Digging into Scripture

Boy Reading the holy bible

During the last three years of doctoral research, it has been my pleasure to become well acquainted with two particular theologians from yesteryear: Peter Martyr Vermigli 1499-1562) and John Henry Newman (1801-1890). While at first glance these figures may appear to be an odd couple (a nineteenth century Englishman and a sixteenth century Italian), they in fact have a host of fascinating points of connection. I hope to highlight these similarities in a future post (with some contemporary application); in the meantime, I would like to consider a statement by Vermigli.

In 1547, Peter Martyr was appointed Regius Professor of Divinity at Oxford. He labored throughout Edward’s reign training young men for gospel ministry.1 In this excerpt from a sermon preached between 1548 and 1551, he insisted that the tools of Bible interpretation are of little use unless the minister is willing to dive deep and dig hard in his studies.

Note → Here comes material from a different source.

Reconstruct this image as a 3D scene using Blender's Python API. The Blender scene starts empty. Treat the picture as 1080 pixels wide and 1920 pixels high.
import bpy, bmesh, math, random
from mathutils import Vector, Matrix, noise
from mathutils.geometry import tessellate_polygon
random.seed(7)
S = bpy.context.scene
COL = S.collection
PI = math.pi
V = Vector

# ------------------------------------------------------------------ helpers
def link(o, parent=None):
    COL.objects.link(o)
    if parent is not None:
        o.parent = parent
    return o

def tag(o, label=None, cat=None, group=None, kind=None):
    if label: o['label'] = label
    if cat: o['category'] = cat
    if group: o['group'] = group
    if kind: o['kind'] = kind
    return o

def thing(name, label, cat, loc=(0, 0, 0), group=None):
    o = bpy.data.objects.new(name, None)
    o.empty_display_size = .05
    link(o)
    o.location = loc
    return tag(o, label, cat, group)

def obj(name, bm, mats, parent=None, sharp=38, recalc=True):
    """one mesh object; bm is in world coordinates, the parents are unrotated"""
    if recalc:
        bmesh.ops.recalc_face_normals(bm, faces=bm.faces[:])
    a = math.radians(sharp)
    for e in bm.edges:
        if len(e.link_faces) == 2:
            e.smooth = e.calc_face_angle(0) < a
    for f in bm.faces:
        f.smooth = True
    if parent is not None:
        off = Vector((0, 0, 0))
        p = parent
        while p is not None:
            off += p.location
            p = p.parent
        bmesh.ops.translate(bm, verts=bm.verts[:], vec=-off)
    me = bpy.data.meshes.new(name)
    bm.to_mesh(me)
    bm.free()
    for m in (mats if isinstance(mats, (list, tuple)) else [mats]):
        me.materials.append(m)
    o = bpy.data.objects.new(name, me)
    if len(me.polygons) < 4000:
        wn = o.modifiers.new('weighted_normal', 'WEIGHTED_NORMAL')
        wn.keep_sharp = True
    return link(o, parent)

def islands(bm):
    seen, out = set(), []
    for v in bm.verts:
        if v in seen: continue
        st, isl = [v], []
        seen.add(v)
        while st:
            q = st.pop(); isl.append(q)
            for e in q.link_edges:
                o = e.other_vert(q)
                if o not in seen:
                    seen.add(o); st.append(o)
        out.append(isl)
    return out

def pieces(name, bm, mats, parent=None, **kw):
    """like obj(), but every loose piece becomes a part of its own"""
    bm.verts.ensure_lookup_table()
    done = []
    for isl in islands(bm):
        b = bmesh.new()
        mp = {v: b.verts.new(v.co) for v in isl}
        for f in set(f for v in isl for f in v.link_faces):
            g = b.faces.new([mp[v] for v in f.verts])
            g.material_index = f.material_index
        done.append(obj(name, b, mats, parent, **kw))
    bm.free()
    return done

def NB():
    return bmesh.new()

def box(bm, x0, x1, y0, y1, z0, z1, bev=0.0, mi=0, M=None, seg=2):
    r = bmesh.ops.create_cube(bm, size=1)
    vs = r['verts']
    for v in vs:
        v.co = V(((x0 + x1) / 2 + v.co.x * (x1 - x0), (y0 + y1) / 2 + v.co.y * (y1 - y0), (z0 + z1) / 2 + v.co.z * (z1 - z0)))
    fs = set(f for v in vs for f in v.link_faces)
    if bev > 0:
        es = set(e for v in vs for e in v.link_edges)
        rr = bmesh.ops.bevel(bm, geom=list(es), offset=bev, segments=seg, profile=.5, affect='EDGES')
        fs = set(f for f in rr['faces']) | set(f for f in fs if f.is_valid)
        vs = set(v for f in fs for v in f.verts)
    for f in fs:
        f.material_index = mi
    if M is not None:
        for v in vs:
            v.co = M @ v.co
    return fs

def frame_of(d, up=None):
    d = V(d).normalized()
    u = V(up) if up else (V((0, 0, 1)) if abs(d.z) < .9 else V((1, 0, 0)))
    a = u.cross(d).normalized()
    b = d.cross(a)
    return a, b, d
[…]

It often happens that the obscurity of the Scriptures is attributable to our laziness and stupidity. Those who are looking for precious stones in the sea do not sit along the shore and trace drawings in the sand or count the waves and winds, but they dive right down to the bottom and bring back gems to achieve the fulfillment of their wish. Those who are prospecting for gold or silver in the veins of the earth do not dig lightly at the upper crust but somehow penetrate down to the bottom and the deepest parts of the abyss and finally from there collect some gold nuggets. If we were to apply this same diligence and watchfulness to the word of God, we would penetrate its obscure passages. Nothing is so hard as unremitting work does not make easy . . .2


1 The death of Edward, the accession of Roman Catholic Queen Mary, meant certain peril. In 1553, Vermigli fled the country.

2 Peter Martyr Vermigli, “Exhortation for Youths to Study Scared Letters,” in Life, Letters, and Sermons, trans. and ed. John Patrick Donnelly, in The Peter Martyr Library, vol. 5 (Kirksville, MO: Thomas Jefferson University Press, 1999), 281-282.